Über das große Interesse an der Dialogveranstaltung ist Ravasi überrascht. Zumal die Veranstaltung in der französischen Hauptstadt stattfindet, die ein Sinnbild der Laizität, der strikten Trennung von Staat und Kirche, ist. Ein Drittel der Franzosen sagten bei einer EU-weiten Erhebung vor einigen Jahren, dass sie nicht an einen Gott glauben. Damit weist Frankreich den höchsten Anteil an Religionslosen im europäischen Vergleich auf. Ein weiteres Drittel glaubt, dass es einen Gott gibt. Jeder vierte befragte Franzose bekannte, dass es für ihn eine überirdische Macht gibt.

Die Begegnung in Paris sei nicht als "neutraler Kongress" angelegt, sagt Ravasi weiter. Es werde auch leidenschaftliche Zeugnisse geben. In Anlehnung an den Bereich des antiken Jerusalemer Tempels, der für Nichtjuden vorgesehen war, trägt die Vatikan-Initiative den Namen "Vorhof der Völker", auch als "Vorhof der Heiden" bekannt. Das Programm ist ambitioniert. Die Gesprächspartner, die der Vatikan eingeladen hat, sind zumeist Diplomaten, Kulturschaffende und Angehörige der renommierten französischen Akademien. Auch Politiker befinden sich darunter, wie etwa der frühere italienische Regierungschef Guiliano Amato.

Tirana und Chicago gelten als mögliche Orte für eine Fortsetzung

Nach der Premiere soll es weitere Gesprächsrunden geben. Die albanische Hauptstadt Tirana aber auch Chicago werden als mögliche Orte für eine Fortsetzung genannt. Ravasi hält ein Treffen mit Atheisten auch in Stockholm für denkbar, dann aber unter Beteiligung lutherischer Theologen und Christen.

Ob es künftig auch zum Gespräch mit den Wortführern des "neuen Atheismus" kommen wird, ist noch offen.

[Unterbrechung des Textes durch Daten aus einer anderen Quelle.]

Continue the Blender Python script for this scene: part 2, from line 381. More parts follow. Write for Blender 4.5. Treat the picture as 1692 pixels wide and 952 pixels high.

Vor allem aus der angelsächsischen Welt verkünden Richard Dawkins, Sam Harris und Christopher Hitchens seit einigen Jahren mit großem öffentlichen Echo, dass religiöse Überzeugungen nicht nur unvernünftig, sondern auch gewaltfördernd und gefährlich seien. "Diese Formen des Atheismus werden wir auch einmal treffen müssen, auch wenn sie hin und wieder fast auf fundamentalistische Weise auftreten", stellt Kurienkardinal Ravasi in Aussicht.